農と暮らしの技(2) 肥土(苗床の土)

  「土を肥やす」と、昔の人は言った。“肥えた土が作物を育てる” という考え方がかつては一般的であったことの証明だ。土づくりのことである。

  「苗半作」という格言があるように、育苗の出来が重要視された。だから、苗床の土(育苗用土、床土)をしっかり作って “肥土” と呼んだのである。

 私の生家は、1960年代から葉タバコ生産者だった。3月上旬に1m近く残る雪をどけて家の前に踏み込み温床を作って育苗した。夏になるとせっせと葉を収穫し荒縄に一枚一枚差し込んで吊るして干した。その頃、ビニールフィルムが普及し、丸木や竹で骨組みして夏場だけの簡易の乾燥場を作った。

 温床は稲ワラ束の間に米ヌカを挟んで踏み込み、その上に “肥土” を数センチ乗せて種を蒔く。タバコの種子は極小なため、細かくすりつぶした土で増量して蒔いた(幼少だった私はただ見ているだけだったが)。発芽した苗もごく小さく、ピンセットで抜き取って鉢上げ。このあたりの作業から私も参加した。この鉢、薄い木の板 “経木” を組んだ鉢だった。経木鉢は縦横高さ1寸五分ほどの底なし、切込みに沿って折り曲げて、真冬に数万個を作る作業。子どもも加わって家族総出だった。夏の葉の乾燥作業も子どもが大いに活躍した。農村では夏休みの子どもは区別なく「農業従事者」だった。

 そのころの肥土の材料については、私には記憶がなかったので兄に聞いてみた。「落ち葉を雑菌のいない赤土と混ぜて2年ほどかけて腐熟させた」「山上の貯水ダムに溜まった落ち葉を分けてもらった」という。早ければ11月から雪が積もり、積雪3~4mになる豪雪地帯では落ち葉を集めることができない。落ち葉を使う肥土の作り方は、おそらくたばこ専売公社 (現日本たばこ産業) の指導だったのだろうと推察する。踏み込み温床で腐熟させた稲ワラ堆肥を混ぜて作ることもあったと兄は言う。

 肥土の作り方については、地域ごとに材料はそれぞれ少しずつ異なるようだ。農学校で働くうちに、いくつか肥土の例を知った。もっとも一般的な方法は広葉樹の落ち葉で作る “腐葉土” で、これに赤土 (畑または草地の地下5~60cmから掘り出す) 、または田土を混ぜて作られた。腐葉土だけを使う例、松葉の腐葉土を使う例、家畜糞も混ざる一般的な堆肥をふるって使う例、雪国では稲ワラ堆肥に赤土や田土を混ぜる例もあったようだ。

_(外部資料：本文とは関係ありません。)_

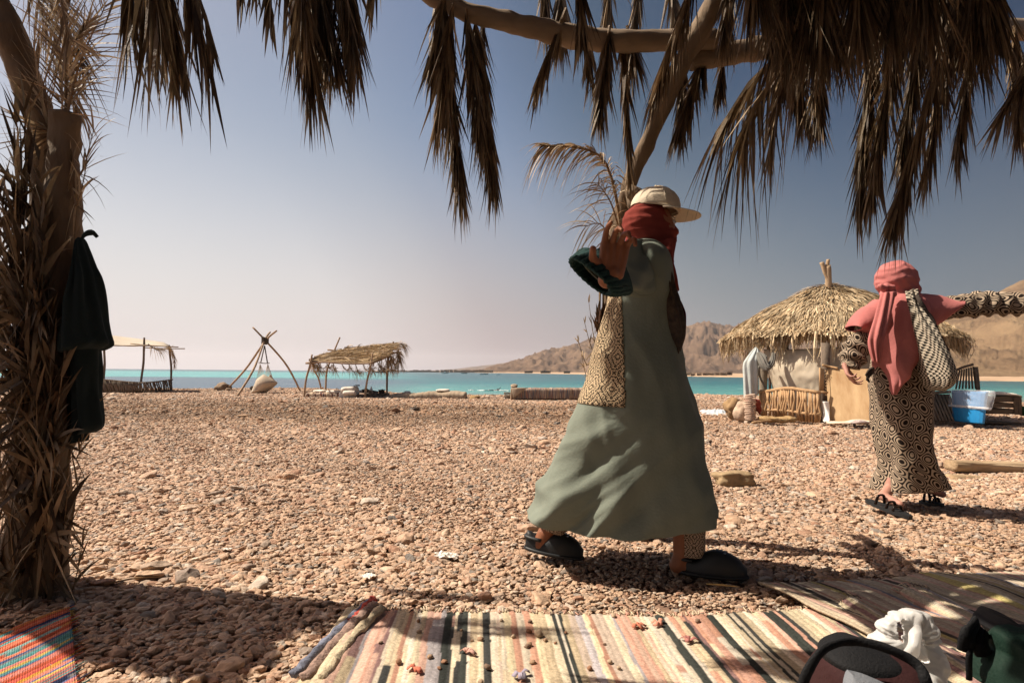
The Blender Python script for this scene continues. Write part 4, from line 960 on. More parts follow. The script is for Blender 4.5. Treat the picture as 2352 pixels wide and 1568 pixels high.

 田土は畑土より栄養豊かで畑雑草の種子がない。肥土に適する材料だ。

腐葉土

 

 稲刈りを終え、秋の一連の始末を終えた後、晩秋までに翌春使う肥土を作り終えておくことが恒例だった時代の、農の文化の一つ。育苗用土を購入することが一般的となった現代の農民は、作る技術も身近な資源を見る目も、そうした文化を尊重する態度も失いつつある。